Class Matters in Planning for Success

And small wonder that all the interviewed parents were making efforts to ensure that their children would have a competitive chance in these turbu­lent times, often starting very early in childhood. Before turning to the ways in which the goals and aspirations—and actions—of the professional middle class differed from those of the middle — and working-class parents, 1 want to stress this point: every single parent with whom my research assistants and I spoke expressed concern about her or his child’s educational future, and every single parent expressed the hope that her or his child would go on to some form of education after high school (as more than two-thirds of all high school graduates do today).6 In these aspirations parents made no distinction between their daughters and their sons: in this day and age, girls are expected along with boys to receive higher education and to strive for a career.
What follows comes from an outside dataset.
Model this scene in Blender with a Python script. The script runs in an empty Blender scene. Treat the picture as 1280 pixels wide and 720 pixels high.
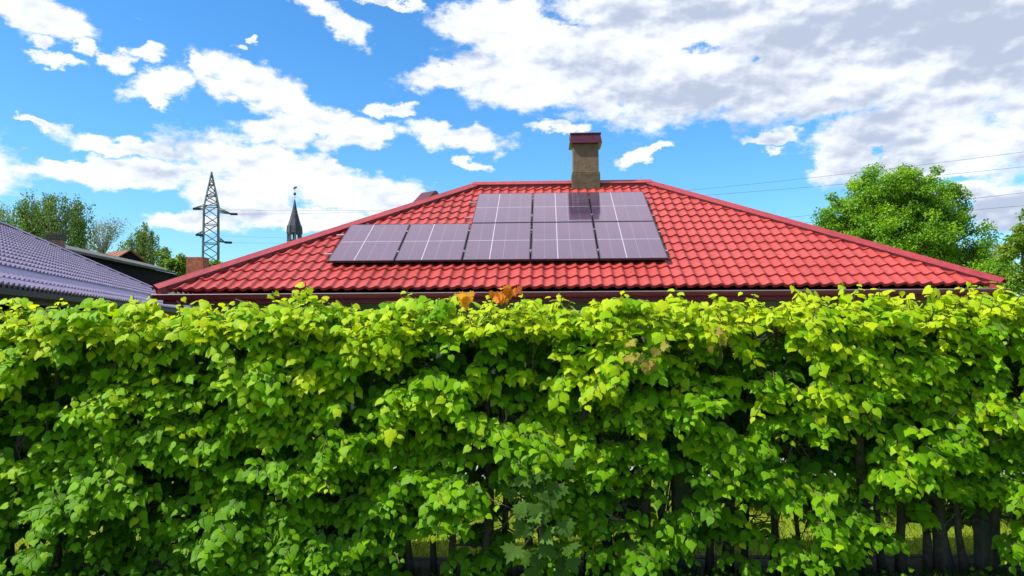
import bpy, bmesh, math, random
import numpy as np
from mathutils import Vector, Matrix
PI = math.pi
R = math.radians
rng = np.random.default_rng(7)
random.seed(7)
scn = bpy.context.scene
COL = scn.collection

# ------------------------------------------------------------------ camera
CAM = Vector((0, 0, 1.75)); PITCH = 0.0477; ROLL = -0.0053; F = 973.0
cd = bpy.data.cameras.new('camera'); cam = bpy.data.objects.new('camera', cd); COL.objects.link(cam)
cd.sensor_width = 36.0; cd.lens = 36.0 * F / 1280.0; cd.clip_start = 0.05; cd.clip_end = 6000
cam.matrix_world = Matrix.Translation(CAM) @ Matrix.Rotation(PI / 2 + PITCH, 4, 'X') @ Matrix.Rotation(ROLL, 4, 'Z')
scn.camera = cam

def ray(px, py):
    """world direction (y = 1) seen at a pixel of the 1280x720 photograph: used to survey where things stand"""
    a, b = px - 640.0, py - 360.0
    cr, sr = math.cos(ROLL), math.sin(ROLL)
    u = a * cr + b * sr; v = -a * sr + b * cr
    c, s = math.cos(PITCH), math.sin(PITCH)
    d = Vector((u / F, c + v / F * s, s - v / F * c))
    return d / d.y
def P(px, py, Y):
    return CAM + ray(px, py) * Y

# ------------------------------------------------------------------ object helpers
def tag(o, label=None, cat=None, group=None, kind=None):
    if label: o['label'] = label
    if cat: o['category'] = cat
    if group: o['group'] = group
    if kind: o['kind'] = kind
    return o
def empty(name, loc, label, cat, group=None, rz=0):
    o = bpy.data.objects.new(name, None); COL.objects.link(o)
    o.location = loc; o.rotation_euler = (0, 0, rz); o.empty_display_size = .1
    return tag(o, label, cat, group)
def link(name, me, mat, parent=None, world=True):
    """link a mesh whose coordinates are in world space; child coordinates are moved into the parent's frame"""
    if mat is not None and len(me.materials) == 0: me.materials.append(mat)
    o = bpy.data.objects.new(name, me); COL.objects.link(o)
    if parent is not None:
        o.parent = parent
        if world:
            bpy.context.view_layer.update()
            me.transform(parent.matrix_world.inverted())
    return o
def smooth(me, on=True):
    me.polygons.foreach_set('use_smooth', [on] * len(me.polygons)); me.update()
class MB:
    def __init__(s): s.v = []; s.f = []
    def add(s, vs, fs):
        n = len(s.v); s.v += [tuple(v) for v in vs]; s.f += [tuple(i + n for i in f) for f in fs]
    def box(s, c, d, M=None):
        x, y, z = d[0] / 2, d[1] / 2, d[2] / 2
        vs = [Vector((i * x, j * y, k * z)) + Vector(c) for k in (-1, 1) for j in (-1, 1) for i in (-1, 1)]
        if M: vs = [M @ v for v in vs]
        s.add(vs, [(0, 2, 3, 1), (4, 5, 7, 6), (0, 1, 5, 4), (2, 6, 7, 3), (0, 4, 6, 2), (1, 3, 7, 5)])
    def hexa(s, b, t):
        s.add(list(b) + list(t), [(3, 2, 1, 0), (4, 5, 6, 7), (0, 1, 5, 4), (1, 2, 6, 5), (2, 3, 7, 6), (3, 0, 4, 7)])
    def tube(s, pts, rad, n=6, cap=True):
        pts = [Vector(p) for p in pts]
        rs = rad if isinstance(rad, (list, tuple)) else [rad] * len(pts)
        rings = []
        for i, p in enumerate(pts):
            t = (pts[min(i + 1, len(pts) - 1)] - pts[max(i - 1, 0)]).normalized()
            a = t.cross(Vector((0, 0, 1)) if abs(t.z) < .9 else Vector((1, 0, 0))).normalized(); b = t.cross(a)
            rings.append([p + (a * math.cos(2 * PI * k / n) + b * math.sin(2 * PI * k / n)) * rs[i] for k in range(n)])
        vs = [v for r in rings for v in r]; fs = []
        for i in range(len(pts) - 1):
            for k in range(n):
                fs.append((i * n + k, i * n + (k + 1) % n, (i + 1) * n + (k + 1) % n, (i + 1) * n + k))
        if cap: fs += [tuple(range(n))[::-1], tuple((len(pts) - 1) * n + k for k in range(n))]
        s.add(vs, fs)
    def sweep(s, a, b, prof, up=Vector((0, 0, 1)), closed=False):
        """extrude a 2-D profile (side, up) from a to b"""
        a = Vector(a); b = Vector(b); t = (b - a).normalized(); sd = t.cross(up).normalized(); u = sd.cross(t)
        n = len(prof); vs = [a + sd * p[0] + u * p[1] for p in prof] + [b + sd * p[0] + u * p[1] for p in prof]
        fs = [(k, (k + 1) % n, n + (k + 1) % n, n + k) for k in range(n if closed else n - 1)]
        if closed: fs += [tuple(range(n))[::-1], tuple(range(n, 2 * n))]
        s.add(vs, fs)
    def mesh(s, name, sm=False):
        me = bpy.data.meshes.new(name); me.from_pydata(s.v, [], s.f); me.validate(); me.update()
        if sm: smooth(me)
        return me
    def build(s, name, mat, parent=None, sm=False, bevel=0):
        me = s.mesh(name, sm)
        bm = bmesh.new(); bm.from_mesh(me); bmesh.ops.recalc_face_normals(bm, faces=bm.faces)
        if bevel: bmesh.ops.bevel(bm, geom=list(bm.edges), offset=bevel, segments=2, affect='EDGES', profile=.5)
        bm.to_mesh(me); bm.free()
        return link(name, me, mat, parent)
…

Of course, this is not to deny what decades of substantial research has demonstrated: social class matters in educational experience and educational performance, and this is true not least because wealthy parents have the social, cultural, and economic capital to ensure their children’s success.7 Several pat­terns are especially significant, albeit not necessarily new. For example, it is not only in contemporary times that privileged parents enroll their children in excellent private and public schools.8 Testing for learning disabilities is a more recent development; so too is the nurturing of talents through extensive involvement in extracurricular activities. Even if these patterns have continu­ities with actions taken by privileged parents in the past, they have a height­ened urgency today as they are linked to new anxieties about the future. Moreover, as enacted, these patterns become manifestations of a belief in a child’s boundless potential and of the necessity for control over the details of a child’s daily life to ensure that children do, indeed, reach their poten­tial while beating out the competition. Because these actions make clear that parents hold high expectations for the future (and leave no room for failure), they may well create a pressure cooker out of children’s lives.